Syriza, l’occasione dei popoli

La vittoria di Syriza e di Alexis Tsipras in Grecia è una di quelle cose in grado di segnare la storia. Uno dei momenti in cui ci si accorge del suo passare, rallentando abbastanza da farti montare su e partecipare al cambiamento delle cose che sono.

Così, da personaggio volutamente marginale e semisconosciuto del panorama politico e giornalistico europeo, Alexis Tsipras e la sua rivoluzione hanno adesso tutti i riflettori puntati. Alcuni sono preoccupati, altri si affrettano a diventare amiconi, e altri ancora sanno di trovarsi davanti a un momento decisivo.

Sono quelli che non sono arrivati alla venticinquesima ora, quelli che c’erano prima, e che già allora comunque erano in ritardo. Perché sarebbe stato il caso di fare le brigate Kalimere quando la Grecia veniva messa in ginocchio e portata al patibolo col benestare implicito di tutti i governi, quando il suo popolo veniva spinto inerme sull’orlo del precipizio e nessuno ha fatto niente.

Ma i Greci hanno venduto cara la pelle, sono scivolati senza sfracellarsi, si sono fatti forza, hanno subito i diktat della troika ma hanno resistito, hanno avuto la prima vera resistenza internazionale dopo il nazismo, e hanno vinto pure questa. Che era ancora più difficile, perché attaccava i singoli nel loro privato, quando ci si trova più sperduti e sfibrati. Eppure, sebbene logorati, i Greci non ne hanno voluto sapere di soccombere e allora hanno alzato la testa.

Syriza si è mossa la dove noi in Italia non pensiamo nemmeno di doverci muovere, nel sociale quello vero, con mutualismo e umiltà. Ha riacceso le speranze del popolo senza promettere sogni, ma sventure; senza soluzioni divinatorie e ipocrite, ma annunciando battaglia, mostrando un percorso tutto in salita che però ha permesso di serrare le fila e di riscattare l’orgoglio, che se deve finire almeno facciamola finire noi.

È in questo modo che i Greci sono diventati il cavallo di Troia dell’Europa, di quelli che da decenni si arrovellano sui se, i come, i perché oppure in che modo. Adesso tutti guardano ad Atene, e ad Atene, per nostra fortuna, vivono persone intelligenti, che all’alba della loro vittoria sono ben consapevoli della responsabilità che hanno di fronte, e gridano una cosa sola: uniti, popoli d’Europa, non lasciateci combattere da soli!

E allora lacrime agli occhi, cuore in gola e mano alle lance dei nostri sentimenti più puri che in Grecia trovano finalmente un volto e uno sfogo: che qui si combatte la battaglia dell’umanità e siamo obbligati dalla storia a farci più vicini, a unirci alla falange che dalla Grecia è partita, scudo a scudo, per difendere il compagno che abbiamo vicino e avanzare uniti, e forti della nostra unità che grida giustizia.

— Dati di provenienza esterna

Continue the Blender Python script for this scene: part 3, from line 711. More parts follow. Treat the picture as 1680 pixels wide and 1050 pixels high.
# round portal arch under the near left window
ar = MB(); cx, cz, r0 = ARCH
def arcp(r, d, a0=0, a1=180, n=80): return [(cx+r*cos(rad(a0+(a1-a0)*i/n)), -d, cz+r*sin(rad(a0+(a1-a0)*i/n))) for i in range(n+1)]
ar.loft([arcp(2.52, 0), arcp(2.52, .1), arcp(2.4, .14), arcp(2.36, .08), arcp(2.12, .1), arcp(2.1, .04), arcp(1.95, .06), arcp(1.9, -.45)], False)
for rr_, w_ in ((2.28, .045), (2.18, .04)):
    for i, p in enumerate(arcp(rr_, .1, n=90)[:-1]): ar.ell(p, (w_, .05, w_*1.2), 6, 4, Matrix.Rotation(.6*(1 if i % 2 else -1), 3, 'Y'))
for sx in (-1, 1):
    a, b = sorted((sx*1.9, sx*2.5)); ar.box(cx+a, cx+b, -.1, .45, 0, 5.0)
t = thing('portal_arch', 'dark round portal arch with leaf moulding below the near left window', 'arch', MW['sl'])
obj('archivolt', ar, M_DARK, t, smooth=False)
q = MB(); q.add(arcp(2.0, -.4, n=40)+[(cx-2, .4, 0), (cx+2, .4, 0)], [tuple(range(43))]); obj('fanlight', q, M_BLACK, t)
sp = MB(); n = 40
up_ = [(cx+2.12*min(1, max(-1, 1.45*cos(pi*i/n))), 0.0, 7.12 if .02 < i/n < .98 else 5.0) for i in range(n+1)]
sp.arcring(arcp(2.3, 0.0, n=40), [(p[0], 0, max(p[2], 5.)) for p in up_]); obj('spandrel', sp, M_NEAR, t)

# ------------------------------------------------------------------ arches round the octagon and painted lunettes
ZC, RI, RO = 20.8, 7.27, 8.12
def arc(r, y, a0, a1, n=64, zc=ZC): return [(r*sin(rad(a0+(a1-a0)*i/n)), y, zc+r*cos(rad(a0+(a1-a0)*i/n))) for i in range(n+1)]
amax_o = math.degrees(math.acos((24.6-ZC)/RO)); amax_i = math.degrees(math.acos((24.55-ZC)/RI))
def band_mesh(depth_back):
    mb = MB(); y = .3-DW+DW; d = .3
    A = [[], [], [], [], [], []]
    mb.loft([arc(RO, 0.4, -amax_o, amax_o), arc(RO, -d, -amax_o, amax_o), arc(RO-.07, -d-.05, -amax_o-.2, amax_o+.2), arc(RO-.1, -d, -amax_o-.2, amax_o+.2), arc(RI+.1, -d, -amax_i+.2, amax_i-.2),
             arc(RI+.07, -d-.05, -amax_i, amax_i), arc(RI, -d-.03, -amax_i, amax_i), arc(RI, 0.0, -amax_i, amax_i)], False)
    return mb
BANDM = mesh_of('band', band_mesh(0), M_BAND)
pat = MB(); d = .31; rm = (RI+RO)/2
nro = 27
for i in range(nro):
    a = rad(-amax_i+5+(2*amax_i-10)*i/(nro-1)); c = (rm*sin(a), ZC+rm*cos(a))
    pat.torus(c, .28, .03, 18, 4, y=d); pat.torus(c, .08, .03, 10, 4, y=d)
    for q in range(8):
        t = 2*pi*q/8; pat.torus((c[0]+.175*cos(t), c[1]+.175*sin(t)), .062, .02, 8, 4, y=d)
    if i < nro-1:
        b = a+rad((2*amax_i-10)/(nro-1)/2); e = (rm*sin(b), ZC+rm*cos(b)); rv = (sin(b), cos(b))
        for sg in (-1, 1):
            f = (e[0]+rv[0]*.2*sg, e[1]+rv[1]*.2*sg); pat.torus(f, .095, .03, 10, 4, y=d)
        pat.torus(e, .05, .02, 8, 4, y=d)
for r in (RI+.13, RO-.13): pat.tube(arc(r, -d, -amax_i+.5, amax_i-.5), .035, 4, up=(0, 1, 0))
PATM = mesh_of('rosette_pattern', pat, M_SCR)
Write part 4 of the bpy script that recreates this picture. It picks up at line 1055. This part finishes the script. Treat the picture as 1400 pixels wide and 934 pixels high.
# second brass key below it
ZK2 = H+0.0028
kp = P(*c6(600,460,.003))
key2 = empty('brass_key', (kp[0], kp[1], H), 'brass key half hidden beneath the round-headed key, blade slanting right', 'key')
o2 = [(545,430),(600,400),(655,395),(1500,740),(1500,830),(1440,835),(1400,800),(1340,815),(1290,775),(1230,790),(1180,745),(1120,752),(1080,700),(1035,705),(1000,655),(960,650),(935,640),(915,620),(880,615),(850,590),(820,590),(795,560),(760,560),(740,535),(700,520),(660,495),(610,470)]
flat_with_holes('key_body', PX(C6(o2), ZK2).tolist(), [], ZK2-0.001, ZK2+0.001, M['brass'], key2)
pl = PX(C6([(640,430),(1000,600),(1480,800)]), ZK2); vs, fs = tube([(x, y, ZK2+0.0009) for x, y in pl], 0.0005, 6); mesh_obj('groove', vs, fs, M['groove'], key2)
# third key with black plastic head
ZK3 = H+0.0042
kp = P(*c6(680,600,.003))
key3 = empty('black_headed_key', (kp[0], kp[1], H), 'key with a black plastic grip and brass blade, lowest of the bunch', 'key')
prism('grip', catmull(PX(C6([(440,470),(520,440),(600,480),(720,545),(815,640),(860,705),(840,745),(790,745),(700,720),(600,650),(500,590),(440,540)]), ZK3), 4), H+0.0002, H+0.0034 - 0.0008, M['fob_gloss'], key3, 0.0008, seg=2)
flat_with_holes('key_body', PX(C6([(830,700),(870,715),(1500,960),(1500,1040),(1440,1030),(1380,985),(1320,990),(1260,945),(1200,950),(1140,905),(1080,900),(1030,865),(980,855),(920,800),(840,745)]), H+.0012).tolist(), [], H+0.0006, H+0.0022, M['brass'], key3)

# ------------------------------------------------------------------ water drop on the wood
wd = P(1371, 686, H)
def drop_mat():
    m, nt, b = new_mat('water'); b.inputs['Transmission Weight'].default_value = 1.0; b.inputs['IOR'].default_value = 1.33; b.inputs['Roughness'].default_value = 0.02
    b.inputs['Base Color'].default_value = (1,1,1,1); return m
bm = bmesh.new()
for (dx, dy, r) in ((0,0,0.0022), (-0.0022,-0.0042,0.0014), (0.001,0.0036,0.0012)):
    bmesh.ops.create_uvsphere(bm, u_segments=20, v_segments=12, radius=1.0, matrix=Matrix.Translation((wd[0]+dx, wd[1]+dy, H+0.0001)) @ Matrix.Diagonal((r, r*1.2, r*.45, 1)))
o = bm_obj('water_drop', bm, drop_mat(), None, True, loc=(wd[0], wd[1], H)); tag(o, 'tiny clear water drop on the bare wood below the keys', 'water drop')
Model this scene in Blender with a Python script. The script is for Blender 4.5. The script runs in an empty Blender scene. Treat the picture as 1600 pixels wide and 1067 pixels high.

Oggi dalla Grecia non parte un governo, ma si scatena l’urlo dei miserabili e degli oppressi, che trapassa pure le orecchie dei sordi! Ad Atene c’eravamo tutti: italiani, spagnoli, tedeschi, francesi e uomini da tutte le parti del mondo; e contestualmente i militanti di Syriza da tempo vanno in giro per l’Europa a portare il vento che soffia da là, a scapito di salute e sanità mentale: perché a parlare con la sinistra italiana si va in esaurimento dei nervi.

Oggi tutti siamo chiamati a capire quale sia il modo di affiancarsi ai Greci grimaldello d’ Europa, dando linfa vitale e nuove energie a quel cammino tanto antico quanto attuale che è quello dell’uomo verso la vera umanità.

Adesso, come scriveva Altiero Spinelli nel lontano 1943, la linea di divisione tra partiti progressisti e partiti reazionari cade non lungo la linea formale della maggiore o minore democrazia, del maggiore o minore socialismo da istituire, ma lungo la nuovissima linea che separa coloro che concepiscono, come campo centrale della lotta quello antico, cioè la conquista e le forme del potere politico nazionale, e quelli che vedranno come compito centrale la creazione di un solido stato internazionale, che indirizzeranno verso questo scopo le forze popolari e, anche conquistato il potere politico nazionale, lo adopereranno in primissima linea come strumento per realizzare l’unità internazionale.

Che oggi si chiama Europa dei Popoli e parte, ancora una volta, da Atene.